Bu yüksek işsizlik oranı ülkemizde her alanda olduğu gibi insan kaynağı yönünle de bir planlamamızın olmadığının bir göstergesidir. Halbuki devletin ilgili kurumu her yıl hangi branş, meslek ve okul mezunlarının önümüzdeki beş yıl sonra kamu ve özelde ne kadar istihdama ihtiyaç olduğunu pekala açıklayabilir. Ama yapılmıyor. Çünkü devlette, "Ben gençlerin okumadı için üniversite ve fakülte açarım. Okumalarının önünü açarım. Gerisine karışmam" anlayışı hakim. Bu anlayış teşbihte hata olmasın şuna benzer. Bir anne babanın çocuğunu doğurduktan sonra ben ona bakmak zorunda değilim demesine benzer. Bu durum yine “Saldım çayıra, Mevla kayıra” sözüne benzer.
Yeniden işsizlik oranına dönersem, Avrupa ülkeleri arasındaki üniversiteli işsiz şampiyonluğumuz tek şampiyonluk değil. Enflasyonda, hayat pahalılığında, faiz oranında, telefonla konuşma ve mesajlaşmada, sosyal medya kullanmada, çay ve sigara tüketiminde, değil Avrupa’da, dünyanın en başlarındayız.
Tüm bu durumumuz plansızlığımızdan mıdır, ihmallerimizin bir sonucu mudur, beceriksizliğimizin bir göstergesi midir bilinmez.

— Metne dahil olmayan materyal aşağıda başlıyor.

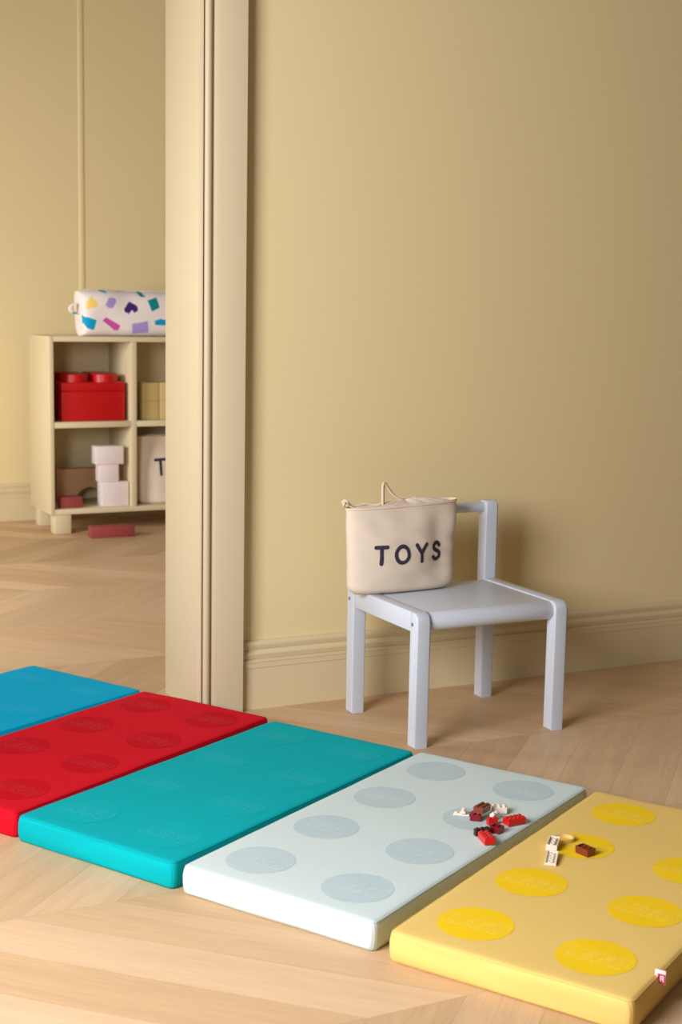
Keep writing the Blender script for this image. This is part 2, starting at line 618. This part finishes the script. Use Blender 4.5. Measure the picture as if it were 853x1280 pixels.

Ne edersin ki biz buyuz. Başka da bir şey beklenmesin bizden. Böyle gelmiş böyle gideceğiz. Sanırım bize biçilen rol bu. Bu rolde altta kalanların canı çıksın, kalan sağlar bizim anlayışı maalesef içimize işlemiş. Hem öyle işlemiş ki biz geldik gidiyoruz. Bizim çocuklarımız ve torunlarımız da aynı sorunlarla boğuşmaya devam edecek. Gündem çabuk değişse de bu gündem bizden bir parça olarak nesilden nesile aktarılacak. Gözüm iyi görmediğinden midir, burnum koku kalmadığından mıdır, önümü göremiyorum. Benim zaviyrmden durum bu. Siz nasıl görüyor ve okuyorsunuz bilmem.